Parliamentary summer recess will begin in Moldova unusually early this year: some lawmakers will go to international resorts already before this upcoming weekend.
On Tuesday, the Parliament Permanent Bureau, which usually gathers to work out agendas of plenary meetings for subsequent 2 weeks, decided all of a sudden that the current Spring-Summer Session would be completed on July 13.
To somehow compensate for such an early departure, the Bureau decided that plenary meetings this week will be held not only on Thursday and Friday as usual but also on Wednesday, and deputies are going to consider over 30 bills, including such essential ones as the draft Law on 2013 Budget-and-Tax Policy and amendments to the Law on the 2012 State Budget.
Lawmakers will come back from the recess only in early autumn.
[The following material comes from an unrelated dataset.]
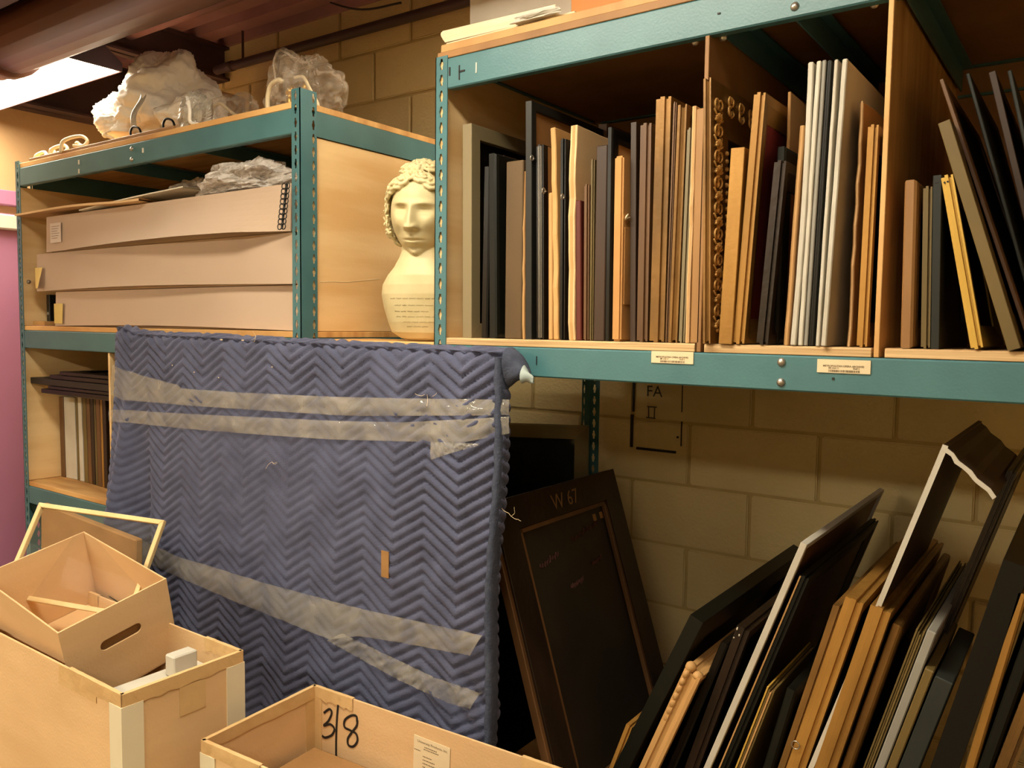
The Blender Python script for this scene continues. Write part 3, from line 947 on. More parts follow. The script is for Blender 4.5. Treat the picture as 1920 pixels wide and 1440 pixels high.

Some local observers are explaining the sudden decision by the AEI parliamentary majority to go on vacations with their desire to avoid the open parliamentary hearings being initiated by the Communist opposition to discuss the crisis-like situation developing in the farm sector and questions of ensuring the country’s food security.
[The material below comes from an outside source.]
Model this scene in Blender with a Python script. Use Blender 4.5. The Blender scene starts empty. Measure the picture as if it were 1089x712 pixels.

The Communist Party is demanding to organize such hearings without delay – on July 19-20 at the latest because they say the continuing draught demands immediate measures. On Tuesday, the parliamentary Communist faction organized special hearings of profiled specialists, and Minister of Agriculture and Food Industry Vasile Bumacov admitted that the situation is really very tough and the grain harvest, in particular wheat grain, is going to be about one-third poorer than in 2011.